Location: Mogo, New South Wales
Event: Yowie Sighting
Date: 1978
Time: Morning
I was probably around 8 or 9 years old and went to the Mogo School. Around the School was all State Forest. We all used to go up into the forest and sit there on chairs, have small fires etc. It was quite a community because we all went to School together.
There were a lot of talk of Yowies at the time because there had been quite a few sightings around that forest and a lot of the Aboriginals would talk about them.
At the time, an Aboriginal friend and I were wagging School. We were sitting on a small hill on the other side of the road to the School, which we could see clearly and in the School grounds was a big field and at the bottom of the field was a Soccer field.
We were looking out for teachers because we didn’t want to get caught and I didn’t want to get into trouble from my mother, so we were watching out to see if the coast was clear before we went over to the milk bar.

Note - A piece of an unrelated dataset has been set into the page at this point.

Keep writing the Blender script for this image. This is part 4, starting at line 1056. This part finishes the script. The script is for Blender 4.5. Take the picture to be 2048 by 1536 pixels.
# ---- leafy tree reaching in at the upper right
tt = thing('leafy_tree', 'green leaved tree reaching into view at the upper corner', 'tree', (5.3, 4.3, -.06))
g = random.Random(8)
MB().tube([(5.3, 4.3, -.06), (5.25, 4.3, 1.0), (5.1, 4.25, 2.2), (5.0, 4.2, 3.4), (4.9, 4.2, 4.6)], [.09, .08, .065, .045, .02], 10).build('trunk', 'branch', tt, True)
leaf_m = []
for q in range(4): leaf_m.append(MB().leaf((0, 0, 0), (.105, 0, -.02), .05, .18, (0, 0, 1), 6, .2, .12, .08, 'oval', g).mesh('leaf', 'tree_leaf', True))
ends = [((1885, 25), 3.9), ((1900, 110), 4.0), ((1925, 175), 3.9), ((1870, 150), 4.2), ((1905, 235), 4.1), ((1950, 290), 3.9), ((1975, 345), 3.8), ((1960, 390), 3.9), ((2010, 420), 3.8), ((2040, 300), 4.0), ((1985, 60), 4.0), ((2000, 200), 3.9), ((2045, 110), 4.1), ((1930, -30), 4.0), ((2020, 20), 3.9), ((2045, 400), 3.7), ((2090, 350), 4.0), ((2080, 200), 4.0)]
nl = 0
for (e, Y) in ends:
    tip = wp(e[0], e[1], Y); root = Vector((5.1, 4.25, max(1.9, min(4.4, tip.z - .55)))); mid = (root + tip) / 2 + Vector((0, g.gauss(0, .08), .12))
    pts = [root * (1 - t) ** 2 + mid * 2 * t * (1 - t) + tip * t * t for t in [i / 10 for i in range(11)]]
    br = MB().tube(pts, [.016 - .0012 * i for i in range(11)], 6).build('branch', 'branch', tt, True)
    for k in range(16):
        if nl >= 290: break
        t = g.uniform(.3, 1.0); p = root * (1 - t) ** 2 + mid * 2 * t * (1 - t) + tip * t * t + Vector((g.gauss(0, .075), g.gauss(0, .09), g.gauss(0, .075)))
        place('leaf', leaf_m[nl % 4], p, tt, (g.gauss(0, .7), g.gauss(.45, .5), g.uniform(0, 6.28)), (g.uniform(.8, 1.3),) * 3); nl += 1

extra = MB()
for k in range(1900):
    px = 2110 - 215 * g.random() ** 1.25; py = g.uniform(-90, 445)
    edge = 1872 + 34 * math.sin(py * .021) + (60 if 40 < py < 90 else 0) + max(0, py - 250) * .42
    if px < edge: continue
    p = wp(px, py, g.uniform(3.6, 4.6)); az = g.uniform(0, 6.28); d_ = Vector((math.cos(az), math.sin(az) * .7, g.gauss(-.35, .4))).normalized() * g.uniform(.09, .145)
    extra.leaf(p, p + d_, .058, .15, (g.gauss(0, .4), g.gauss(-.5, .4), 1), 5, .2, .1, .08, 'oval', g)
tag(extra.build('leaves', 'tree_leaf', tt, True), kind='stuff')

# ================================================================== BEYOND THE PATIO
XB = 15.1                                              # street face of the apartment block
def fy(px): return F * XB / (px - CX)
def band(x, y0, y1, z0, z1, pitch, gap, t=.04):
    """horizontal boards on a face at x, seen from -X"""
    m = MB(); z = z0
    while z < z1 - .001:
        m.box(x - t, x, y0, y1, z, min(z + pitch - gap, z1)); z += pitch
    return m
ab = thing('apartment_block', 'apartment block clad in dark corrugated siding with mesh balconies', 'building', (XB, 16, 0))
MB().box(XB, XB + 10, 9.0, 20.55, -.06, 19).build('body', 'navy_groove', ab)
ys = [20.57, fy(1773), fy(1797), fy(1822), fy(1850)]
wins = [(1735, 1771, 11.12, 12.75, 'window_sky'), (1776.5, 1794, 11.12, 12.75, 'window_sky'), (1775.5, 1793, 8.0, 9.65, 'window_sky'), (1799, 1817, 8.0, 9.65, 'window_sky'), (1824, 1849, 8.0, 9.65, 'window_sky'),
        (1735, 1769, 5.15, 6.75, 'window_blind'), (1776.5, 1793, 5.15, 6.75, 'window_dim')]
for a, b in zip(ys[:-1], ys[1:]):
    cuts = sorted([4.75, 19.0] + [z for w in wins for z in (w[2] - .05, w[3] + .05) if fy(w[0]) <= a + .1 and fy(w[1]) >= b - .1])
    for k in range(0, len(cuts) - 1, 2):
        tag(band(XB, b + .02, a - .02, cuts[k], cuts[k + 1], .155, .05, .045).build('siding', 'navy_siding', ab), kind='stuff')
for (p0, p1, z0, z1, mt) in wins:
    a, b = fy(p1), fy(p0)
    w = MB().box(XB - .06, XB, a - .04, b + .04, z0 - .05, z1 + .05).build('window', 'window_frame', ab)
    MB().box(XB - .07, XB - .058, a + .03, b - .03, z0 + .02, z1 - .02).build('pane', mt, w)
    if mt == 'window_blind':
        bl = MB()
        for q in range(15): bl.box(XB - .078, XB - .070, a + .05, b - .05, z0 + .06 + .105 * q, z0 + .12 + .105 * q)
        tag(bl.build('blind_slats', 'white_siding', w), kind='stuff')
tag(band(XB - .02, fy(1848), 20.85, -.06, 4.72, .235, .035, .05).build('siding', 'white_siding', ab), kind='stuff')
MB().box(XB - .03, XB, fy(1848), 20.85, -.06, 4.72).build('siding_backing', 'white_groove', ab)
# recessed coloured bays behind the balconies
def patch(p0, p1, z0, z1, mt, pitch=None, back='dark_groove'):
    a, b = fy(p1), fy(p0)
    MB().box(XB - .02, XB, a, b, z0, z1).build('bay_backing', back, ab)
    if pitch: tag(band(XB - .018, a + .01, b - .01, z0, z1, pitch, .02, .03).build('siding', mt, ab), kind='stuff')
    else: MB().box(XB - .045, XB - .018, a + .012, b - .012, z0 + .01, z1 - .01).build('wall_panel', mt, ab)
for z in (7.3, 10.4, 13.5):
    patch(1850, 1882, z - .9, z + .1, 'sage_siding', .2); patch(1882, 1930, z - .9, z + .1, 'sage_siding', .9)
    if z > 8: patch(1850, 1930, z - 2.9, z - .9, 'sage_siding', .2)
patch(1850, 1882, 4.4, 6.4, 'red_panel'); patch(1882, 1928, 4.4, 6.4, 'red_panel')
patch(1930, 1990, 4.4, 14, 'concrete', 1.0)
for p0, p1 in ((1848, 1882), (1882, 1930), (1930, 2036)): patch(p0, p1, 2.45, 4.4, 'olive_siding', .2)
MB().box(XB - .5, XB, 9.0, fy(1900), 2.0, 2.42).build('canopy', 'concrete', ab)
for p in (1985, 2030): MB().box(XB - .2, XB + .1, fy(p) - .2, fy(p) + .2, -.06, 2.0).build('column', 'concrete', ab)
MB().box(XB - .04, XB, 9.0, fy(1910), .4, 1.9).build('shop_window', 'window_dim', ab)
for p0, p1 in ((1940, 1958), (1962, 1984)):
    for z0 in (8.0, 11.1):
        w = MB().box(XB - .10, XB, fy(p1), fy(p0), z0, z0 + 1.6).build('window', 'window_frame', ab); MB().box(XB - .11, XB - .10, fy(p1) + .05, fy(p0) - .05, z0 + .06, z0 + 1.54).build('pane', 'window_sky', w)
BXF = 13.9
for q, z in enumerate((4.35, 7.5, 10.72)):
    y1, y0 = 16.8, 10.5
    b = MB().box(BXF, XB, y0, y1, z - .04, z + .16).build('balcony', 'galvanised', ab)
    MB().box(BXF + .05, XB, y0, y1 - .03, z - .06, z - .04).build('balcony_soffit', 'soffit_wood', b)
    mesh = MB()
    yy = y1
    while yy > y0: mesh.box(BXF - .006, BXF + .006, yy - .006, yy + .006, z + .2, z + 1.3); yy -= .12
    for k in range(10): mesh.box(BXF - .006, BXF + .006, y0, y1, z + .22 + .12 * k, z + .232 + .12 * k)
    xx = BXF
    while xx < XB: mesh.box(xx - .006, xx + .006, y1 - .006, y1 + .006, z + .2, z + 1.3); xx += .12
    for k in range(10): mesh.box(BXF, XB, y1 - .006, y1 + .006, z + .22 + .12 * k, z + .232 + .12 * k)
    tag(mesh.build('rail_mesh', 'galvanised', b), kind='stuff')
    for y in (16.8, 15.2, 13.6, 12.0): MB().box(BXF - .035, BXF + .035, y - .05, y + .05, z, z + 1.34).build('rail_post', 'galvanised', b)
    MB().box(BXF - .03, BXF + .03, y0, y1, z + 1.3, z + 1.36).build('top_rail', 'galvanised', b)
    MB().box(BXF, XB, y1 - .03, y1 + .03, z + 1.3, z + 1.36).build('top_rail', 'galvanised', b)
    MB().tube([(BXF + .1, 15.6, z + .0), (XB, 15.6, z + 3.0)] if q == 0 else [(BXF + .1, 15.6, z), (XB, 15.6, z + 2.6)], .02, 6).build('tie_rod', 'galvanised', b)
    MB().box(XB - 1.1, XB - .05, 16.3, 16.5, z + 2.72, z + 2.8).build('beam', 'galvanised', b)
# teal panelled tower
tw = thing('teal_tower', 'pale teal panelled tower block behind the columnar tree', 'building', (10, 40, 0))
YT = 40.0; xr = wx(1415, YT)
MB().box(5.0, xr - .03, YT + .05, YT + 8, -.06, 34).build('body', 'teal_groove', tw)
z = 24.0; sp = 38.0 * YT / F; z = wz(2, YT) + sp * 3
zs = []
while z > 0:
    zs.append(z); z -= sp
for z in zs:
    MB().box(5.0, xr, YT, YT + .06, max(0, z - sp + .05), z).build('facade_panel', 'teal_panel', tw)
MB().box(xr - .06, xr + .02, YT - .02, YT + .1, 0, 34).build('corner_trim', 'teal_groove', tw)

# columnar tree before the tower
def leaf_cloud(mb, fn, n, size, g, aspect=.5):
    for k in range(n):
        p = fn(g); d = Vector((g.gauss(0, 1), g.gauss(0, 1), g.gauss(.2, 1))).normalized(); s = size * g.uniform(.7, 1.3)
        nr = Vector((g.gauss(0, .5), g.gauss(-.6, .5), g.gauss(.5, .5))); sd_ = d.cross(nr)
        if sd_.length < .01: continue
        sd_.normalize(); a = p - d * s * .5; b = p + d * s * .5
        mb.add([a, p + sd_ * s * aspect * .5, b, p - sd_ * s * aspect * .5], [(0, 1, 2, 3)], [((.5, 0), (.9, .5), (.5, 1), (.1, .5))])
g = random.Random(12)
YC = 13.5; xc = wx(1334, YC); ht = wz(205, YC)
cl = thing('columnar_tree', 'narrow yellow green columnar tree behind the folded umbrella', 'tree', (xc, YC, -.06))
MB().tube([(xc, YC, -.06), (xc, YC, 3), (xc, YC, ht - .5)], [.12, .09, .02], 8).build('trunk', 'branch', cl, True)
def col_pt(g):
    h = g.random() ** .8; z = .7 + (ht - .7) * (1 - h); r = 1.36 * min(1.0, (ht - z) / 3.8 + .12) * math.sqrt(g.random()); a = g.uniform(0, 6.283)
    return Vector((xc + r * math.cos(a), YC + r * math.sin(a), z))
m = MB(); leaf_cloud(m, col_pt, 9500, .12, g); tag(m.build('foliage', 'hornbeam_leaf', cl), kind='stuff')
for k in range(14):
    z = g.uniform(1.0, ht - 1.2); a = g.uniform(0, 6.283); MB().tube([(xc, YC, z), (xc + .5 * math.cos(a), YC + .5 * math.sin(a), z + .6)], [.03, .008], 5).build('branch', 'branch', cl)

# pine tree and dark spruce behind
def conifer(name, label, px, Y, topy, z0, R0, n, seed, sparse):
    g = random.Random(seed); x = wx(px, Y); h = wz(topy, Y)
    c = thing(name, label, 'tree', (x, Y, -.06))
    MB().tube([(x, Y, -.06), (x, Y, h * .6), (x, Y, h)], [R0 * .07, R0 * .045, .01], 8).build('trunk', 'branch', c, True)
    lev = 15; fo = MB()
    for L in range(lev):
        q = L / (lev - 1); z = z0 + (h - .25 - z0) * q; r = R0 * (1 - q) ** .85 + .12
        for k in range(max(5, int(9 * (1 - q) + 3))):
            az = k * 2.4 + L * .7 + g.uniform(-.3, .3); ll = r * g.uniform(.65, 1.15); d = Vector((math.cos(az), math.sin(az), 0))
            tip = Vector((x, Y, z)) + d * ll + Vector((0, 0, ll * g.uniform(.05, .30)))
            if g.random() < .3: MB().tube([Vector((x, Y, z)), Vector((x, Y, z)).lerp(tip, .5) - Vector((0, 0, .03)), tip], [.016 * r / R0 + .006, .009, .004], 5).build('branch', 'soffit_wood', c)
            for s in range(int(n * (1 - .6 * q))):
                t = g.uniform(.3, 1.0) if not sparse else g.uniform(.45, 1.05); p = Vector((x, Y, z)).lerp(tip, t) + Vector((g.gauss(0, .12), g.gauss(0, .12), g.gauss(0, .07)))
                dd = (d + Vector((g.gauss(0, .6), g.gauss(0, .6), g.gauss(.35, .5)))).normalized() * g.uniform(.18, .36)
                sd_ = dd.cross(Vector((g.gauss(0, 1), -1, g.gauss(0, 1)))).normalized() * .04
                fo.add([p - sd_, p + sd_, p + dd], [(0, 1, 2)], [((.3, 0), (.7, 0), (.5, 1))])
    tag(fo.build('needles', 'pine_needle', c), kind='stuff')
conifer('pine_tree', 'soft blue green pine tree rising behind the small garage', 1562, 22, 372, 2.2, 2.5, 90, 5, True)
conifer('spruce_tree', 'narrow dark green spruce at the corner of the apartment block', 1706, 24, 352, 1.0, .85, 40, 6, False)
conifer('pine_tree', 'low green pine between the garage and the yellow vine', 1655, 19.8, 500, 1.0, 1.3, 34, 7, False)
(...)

We both saw ‘this thing’ come out of the forest into the end of the field and was walking around the Soccer goals. It had orange coloured hair. It looked quite tall and muscular. It was ape like but not, with a bit of human, and the colour of an Orangutan. The facial features were like a man, but extremely hairy. My friend actually saw it before I did.
I was in disbelief. We watched it for a couple of minutes. I couldn’t help but start screaming my lungs out and because I started screaming, my friend also began screaming. With all this noise, the teachers came out from the School and we got caught and my mother was there within no time.
We told them the story and of course they didn’t believe us.
We saw it clearly.
It came out of the bush and was meandering around the Soccer goals, looking at the ground and things like that. It was almost like it was looking for something. It was taller than the Soccer goals and it was solid and muscular. It wasn’t hairy on the face, but it had 3cm hair all over the body that was a burnt orange like an Orangutan. It had a face of the really dark Aboriginals, that’s what the face reminded me of. The head was more of a mans head shape than an ape. It was tall, swinging its arms and bending over picking things up off the ground like it was looking for something in the grass.
I didn’t really feel threatened, but we heard a lot of stories from the Aboriginal culture about kids who would go missing, and they would say they were taken by the Yowies, which is why I started screaming.
My friend said ‘That’s a hairyman’.
When the Aboriginals go fishing or anything like that, they always leave something for the Yowie. They believe that keeps them safe because its respectful.